Yellowfin goatfish can be seen in their thousands on descent to 17-18m, as they hover casually forming a long 50m horizontal swathe. The stunning 20m visibility is reduced to a milky 7m below the 20m mark, which is where a (sometimes) welcome thermocline exists! The thermocline and reduced visibility must be associated with one another, and the marine life is aware of it also, and seems to congregate in larger numbers at the changeover point. There is also a distinctive 'head of currents', a corner on the pinnacle that fish have come to associate with change of currents, and that of food - it is well worth looking out for. Below the thermocline, one must be more aware of your buddy's whereabouts, and that of the group. It is worth visiting this depth as delicate lilac-coloured gorgonian fan corals clutter the jagged rock formations, in a seemingly illogical pattern. Many small shell varieties favour them, so worth looking closer.

Clockwise around the Temple rock pinnacle is a good idea and at around 15-18m, allows the diver to marvel at the small collections of the larger burrfish. Under no circumstance should anyone upset this creature, as the act of inflating its body many times can cause internal ruptures and death. Occasional sightings of pufferfish groups can be made and amongst the horizontal base areas with their clams and hard corals are sand patches, which are favourite domains of blue spotted lagoon rays, as are the underneath parts of the numerous acropora table corals.

Many of the rocks are covered in encrusting sponges, and as if that wasn't enough, at the horizontal parts of the rocks some 180° around from the starting point, an enormous garden of anemones and clownfish occurs. This cannot be easily be described, every rock face that will support an anemone seems to have one affixed, its outer skin a green leathery appearance, and its upper underside layers an undulating mass of solid distinctive purple or red colour. Add in a bunch of colourful clownfish, of which there seems to be many varieties including the usual Nemo one!

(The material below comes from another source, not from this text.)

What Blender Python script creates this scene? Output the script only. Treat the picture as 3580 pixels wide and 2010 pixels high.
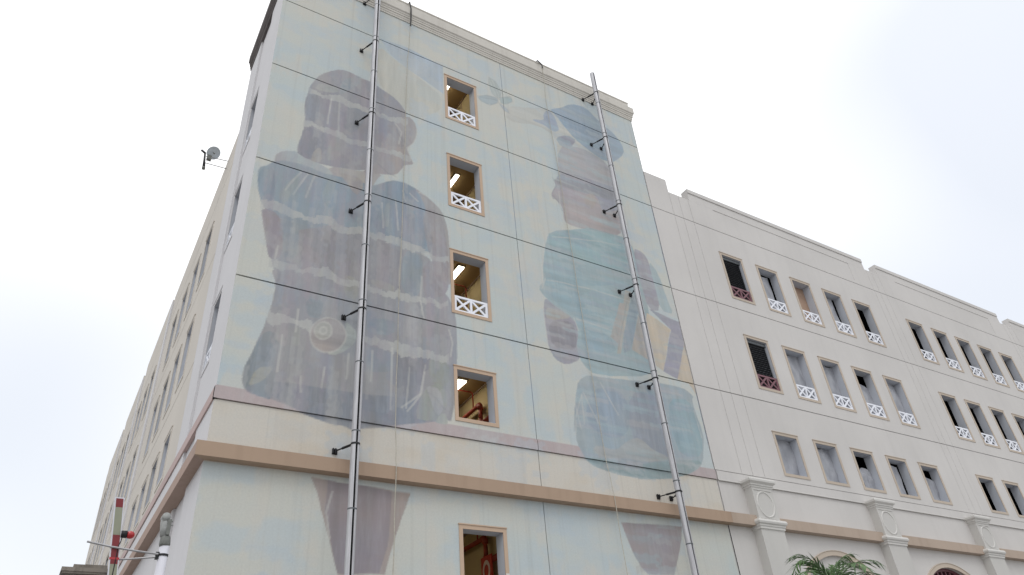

As the site is mid-water, there are likely sightings of trevally jacks and other such transient creatures. If you are particularly switched on to the underwater scene, there are several cleaning stations. These are not easily spotted, but may be noticed when a congregation of larger fish such as the large grouper, angelfish and morays occurs, being cleaned by small colour cleaner wrasse. This is 'white-flag' territory, where all fish are equal. One particular species of fish that occurs here frequently is the Titan Triggerfish. At certain times of the year, mainly brooding season, these are at their most dangerous, and should be totally avoided. At other times, they should also be mainly avoided or not approached in a flamboyant manner, because of its unpredictability. Their realm is vertical and a diver being pursued is liable to ascend, and thus not moving out of its territory so be warned.

The dive continues on ascending circuits around the pinnacle, until safety stop. The rocks on surfacing are a pleasing site, and its pleasure to view the fish continuing their business in the depths below.